Even the project's critics from within the historical profession—while they might take issue with particular arguments or examples—overwhelmingly affirm the centrality of white supremacy to US history. Or, to put it another way, the 1619 Project is not some foreign or narrowly ideological piece of propaganda, cobbled together from rumor, speculation, or some imagined party line. Instead, it is a thoroughly researched and well-regarded piece of historical scholarship developed by someone educated in our Iowa schools and shaped by the best of our Iowa values.
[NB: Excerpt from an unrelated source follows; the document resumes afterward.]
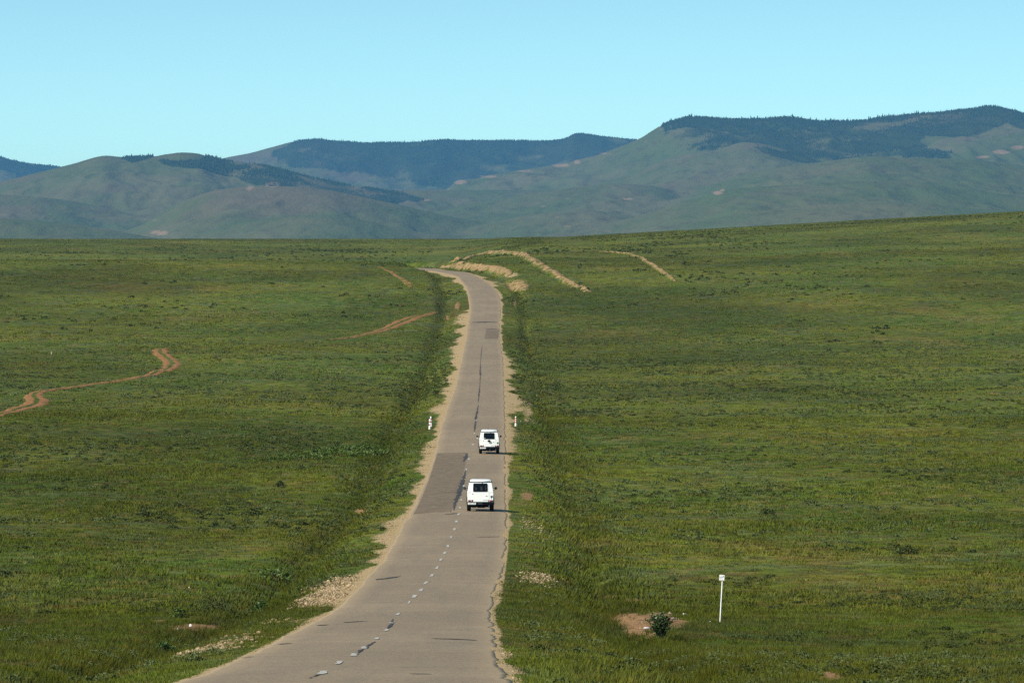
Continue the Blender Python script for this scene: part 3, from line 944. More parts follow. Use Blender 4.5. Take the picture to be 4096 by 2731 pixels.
leafy_bush(2646, 2562, 1.2, 1.2, 'dark green leafy bush in front of the bare brown patch near the sign')
plant('leafy_plant', 655, 2612, 0.62, 0.42, 260, 0.085, M['darkleaf'], 'dark leafy plant beside the lowest strip of pale rubble left of the road', 'plant')
plant('leafy_plant', 1047, 2450, 0.75, 0.5, 300, 0.09, M['darkleaf'], 'dark leafy plant in the left ditch below the larger rubble heap', 'plant')
plant('shrub', 1010, 2062, 1.05, 0.50, 220, 0.11, M['shrub'], 'round dark shrub alone in the left meadow level with the rear car', 'shrub')
plant('shrub', 580, 2066, 1.25, 0.48, 240, 0.12, M['shrub'], 'wide dark shrub in the left meadow, farther from the road', 'shrub')
plant('shrub', 3070, 2062, 1.15, 0.52, 240, 0.12, M['shrub'], 'round dark shrub in the right meadow above the white sign', 'shrub')
plant('shrub', 20, 2310, 0.95, 0.42, 220, 0.10, M['shrub'], 'dark shrub at the left edge of the meadow', 'shrub')
plant('shrub', 1120, 1950, 0.8, 0.5, 200, 0.11, M['shrub'], 'small dark bush in the left ditch just above the rear car', 'shrub')
plant('shrub', 3630, 2215, 1.15, 0.50, 240, 0.11, M['shrub'], 'dark shrub among the low clumps near the right edge of the meadow', 'shrub')
plant('yellow_plant', 712, 2470, 0.6, 0.45, 220, 0.08, M['lime'], 'yellow-green tuft at the back edge of the bare soil left of the road', 'plant', stems=4)

def leaf_patch(pts, ws, n, leaf, label):
    P, W = resample(px2w(pts), ws, 0.5)
    i = RNG.integers(0, len(P), n)
    X = P[i, 0] + (RNG.random(n) - 0.5) * W[i]; Y = P[i, 1] + (RNG.random(n) - 0.5) * W[i]
    Z = ground(X, Y)
    V, rnd = domes(X, Y, Z, 0.25 + 0.15 * RNG.random(n), 0.22 + 0.16 * RNG.random(n), 26, leaf)
    return tag(link('broadleaf_weeds', np_mesh('broadleaf_weeds', V, np.arange(len(V)).reshape(-1, 3), {'rnd': rnd}), M['lime']), label, 'weeds', kind='stuff')
leaf_patch([(640, 1056), (700, 1051), (760, 1045), (820, 1034), (860, 1030)], [2, 5, 6, 6, 3], 210, 0.15,
           'bright green broad-leaved weeds in a strip across the left meadow')
leaf_patch([(598, 1328), (620, 1325), (645, 1322)], [0.8, 1.4, 0.8], 26, 0.12, 'small bright green weed patch in the left ditch')

# ---------------------------------------------------------------- litter
def blob(name, px_, py_, sx, sy, sz, mat, label, cat, seed, squash=0.5):
    x, y, z = pix(px_, py_)
    bm = bmesh.new(); bmesh.ops.create_icosphere(bm, subdivisions=2, radius=1)
    rs = random.Random(seed)
    for v in bm.verts:
        k = 1 + rs.uniform(-0.22, 0.22)
        v.co = Vector((v.co.x * sx * k, v.co.y * sy * k, max(v.co.z, -0.4) * sz * k))
    o = from_bm(name, bm, mat)
    o.location = (x, y, z + ZC + sz * 0.55)
    return tag(o, label, cat)
blob('plastic_bag', 762, 2505, 0.06, 0.05, 0.07, M['litter'], 'crumpled white bag on the bare red soil left of the road', 'litter', 1)
blob('white_stone', 712, 2516, 0.03, 0.03, 0.025, M['litter'], 'tiny white stone left of the crumpled bag', 'stone', 2)
blob('plastic_bag', 1044, 2460, 0.05, 0.04, 0.035, M['litter'], 'white scrap in the grass above the small rubble pile', 'litter', 3)
blob('plastic_bag', 1042, 2499, 0.06, 0.04, 0.03, M['litter'], 'white scrap on the end of the small rubble pile', 'litter', 4)
blob('white_stone', 2737, 2460, 0.075, 0.06, 0.05, M['litter'], 'white stone on the right end of the bare brown patch', 'stone', 5)
blob('white_stone', 2646, 2459, 0.035, 0.03, 0.035, M['litter'], 'small cream stone at the back of the bare brown patch', 'stone', 6)
blob('white_stone', 2840, 2486, 0.028, 0.03, 0.025, M['litter'], 'tiny white stone in the grass just left of the signpost', 'stone', 7)
blob('plastic_sheet', 2694, 2478, 0.11, 0.10, 0.03, M['litter_blue'], 'blue-grey plastic scrap on the bare brown patch', 'litter', 8)
blob('plastic_scrap', 993, 2461, 0.035, 0.03, 0.025, M['litter_blue'], 'dark bluish scrap in the left ditch grass beside the white one', 'litter', 10)
blob('white_stone', 757, 2351, 0.04, 0.04, 0.035, M['litter'], 'lone white stone in the left meadow grass', 'stone', 11)
# bottle lying on the bare patch
x, y, z = pix(2588, 2516)
bot = empty('plastic_bottle', (x, y, z + ZC + 0.05), 0.25)
tag(bot, 'white bottle lying on the bare brown patch beside the dark bush', 'bottle')
bm = bmesh.new()
prof = [(-.13, .0), (-.13, .036), (-.12, .040), (.04, .040), (.08, .022), (.10, .016), (.115, .016)]
rings = []
for px_, rr in prof:
    rings.append([bm.verts.new((px_, rr * math.cos(a * 6.283 / 12), rr * math.sin(a * 6.283 / 12))) for a in range(12)])
for a, b in zip(rings[:-1], rings[1:]):
    for i in range(12):
        bm.faces.new((a[i], a[(i + 1) % 12], b[(i + 1) % 12], b[i]))
bmesh.ops.remove_doubles(bm, verts=bm.verts, dist=1e-5)
from_bm('bottle_body', bm, M['litter'], bot, True)
bm = bmesh.new()
r = bmesh.ops.create_cone(bm, cap_ends=True, segments=12, radius1=.019, radius2=.019, depth=.028)
bmesh.ops.transform(bm, matrix=Matrix.Translation((.13, 0, 0)) @ Matrix.Rotation(R(90), 4, 'Y'), verts=r['verts'])
from_bm('cap', bm, M['litter_blue'], bot)

# ---------------------------------------------------------------- posts and sign
def lathe(profile, seg=16):
    bm = bmesh.new()
    rings = []
    for z, r in profile:
        rings.append([bm.verts.new((r * math.cos(6.2832 * i / seg), r * math.sin(6.2832 * i / seg), z)) for i in range(seg)])
    for a, b in zip(rings[:-1], rings[1:]):
        for i in range(seg):
            bm.faces.new((a[i], a[(i + 1) % seg], b[(i + 1) % seg], b[i]))
    bm.faces.new(rings[0][::-1]); bm.faces.new(rings[-1])
    return bm

def marker(px_, py_, label, bands, tilt=0.0, h=1.02):
    x, y, z = pix(px_, py_)
    root = empty('marker_post', (x, y, z + ZC))
    root.rotation_euler = (0, tilt, 0)
    tag(root, label, 'marker post', 'red and white marker posts at the roadside')
    r = 0.078
    from_bm('shaft', lathe([(-0.25, r * 1.38), (h * 0.20, r * 1.34), (h * 0.30, r * 1.02), (h * 0.93, r * 0.98), (h * 0.975, r * 0.8), (h, r * 0.45)]), M['post_white'], root, False)
    for zb in bands:
        from_bm('red_band', lathe([(h * zb - 0.05, r * 1.06), (h * zb + 0.05, r * 1.05)]), M['post_red'], root)
    return root
marker(2063, 1706, 'red and white striped marker post right of the road', (0.42, 0.62, 0.82))
marker(1718.5, 1717, 'nearer of the two red and white marker posts left of the road', (0.44, 0.73), 0.02)
marker(1724.5, 1706, 'farther of the two red and white marker posts left of the road', (0.48, 0.74), -0.03)

x, y, z = pix(206, 1418)
root = empty('stone_post', (x, y, z + ZC)); tag(root, 'small pale post standing alone in the far left meadow', 'post')
bm = bmesh.new()
bmesh.ops.create_cube(bm, size=1)
for v in bm.verts: v.co = Vector((v.co.x * 0.16 * (0.9 if v.co.z > 0 else 1), v.co.y * 0.16, v.co.z * 0.58 + 0.19))
bmesh.ops.bevel(bm, geom=bm.edges[:], offset=0.02, segments=1, affect='EDGES')
from_bm('shaft', bm, M['post_grey'], root)
bm = bmesh.new()
bmesh.ops.create_cube(bm, size=1)
for v in bm.verts: v.co = Vector((v.co.x * 0.155, v.co.y * 0.165, v.co.z * 0.07 + 0.40))
from_bm('red_band', bm, simple('faded_red_paint', (0.30, 0.12, 0.08), 0.8), root)

# kilometre / cable sign on a leaning white pole
x, y, z = pix(2880, 2488)
root = empty('signpost', (x, y, z + ZC)); tag(root, 'white square sign with blue marks on a leaning white pole in the grass', 'signpost')
root.rotation_euler = (R(-1), R(3.2), R(-4))
PH = 1.72
from_bm('pole', lathe([(-0.2, .028), (PH + 0.12, .026)], 12), M['post_white'], root, False)
sx = 0.215 / 2; sz = 0.235
bm = bmesh.new(); bmesh.ops.create_cube(bm, size=1)
for v in bm.verts: v.co = Vector((v.co.x * 0.215 - 0.025, v.co.y * 0.022 - 0.036, v.co.z * sz + PH + 0.02 + sz / 2))
bmesh.ops.bevel(bm, geom=bm.edges[:], offset=0.004, segments=1, affect='EDGES')
plate = from_bm('sign_panel', bm, M['post_white'], root)
bm = bmesh.new(); bmesh.ops.create_cube(bm, size=1)
for v in bm.verts: v.co = Vector((v.co.x * 0.20 - 0.018, v.co.y * 0.006 - 0.022, v.co.z * (sz + .0) + PH + 0.016 + sz / 2))
from_bm('sign_frame', bm, M['black'], root)
def mark(pts):
    """a blue stroke on the sign face, points in sign units (0..1, 0..1 from lower left)"""
    bm = bmesh.new()
    f = []
    for d in (0.0, -0.003):
        f.append([bm.verts.new((-0.025 + (a - 0.5) * 0.215, -0.0475 + d, PH + 0.02 + b * sz)) for a, b in pts])
    n = len(pts)
    bm.faces.new(f[1]); bm.faces.new(f[0][::-1])
    for i in range(n): bm.faces.new((f[0][i], f[0][(i + 1) % n], f[1][(i + 1) % n], f[1][i]))
    return from_bm('blue_mark', bm, M['blue'], plate)
for x0 in (0.06, 0.36):
    mark([(x0, .52), (x0 + .18, .70), (x0 + .22, .66), (x0 + .10, .52), (x0 + .20, .35), (x0 + .15, .32)])
mark([(.63, .82), (.86, .82), (.72, .52), (.63, .52), (.70, .72)])
mark([(.36, .80), (.40, .90), (.44, .90), (.40, .80)])
mark([(.22, .08), (.26, .2), (.31, .2), (.27, .08)])
mark([(.50, .11), (.52, .17), (.72, .17), (.70, .11)])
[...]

Moreover, to the extent that white supremacy has become less dominant in US life over the last four hundred years, we must seek explanations for that process in the actions of people—particularly those Black, Indigenous, and people of color who have been at the forefront of anti-racist struggles—not the allegedly timeless and unchanging character of American institutions. For example, as the 1619 Project suggests, if we are to explain how a nation so deeply influenced by white supremacy from the outset might go on to elect a Black president, we should start by identifying and celebrating the generations of Black people who fought and struggled to make the US "a more perfect Union."

Instead of censoring the 1619 Project or similar historical scholarship, we should be celebrating the project's Iowa roots as well as the ways in which it represents a move towards making the best scholarship on Iowa and US history easier to access. The project's groundbreaking work was achieved in part by its willingness to set aside complicated jargon and the barriers of scholarly books and journals to find a format that could make our nation’s history easier to understand, learn, and appreciate. All people have the right to a multi-faceted and critical history of their nation. We should celebrate not censor that history. If we, as Iowans, have that right, then our rights we should maintain.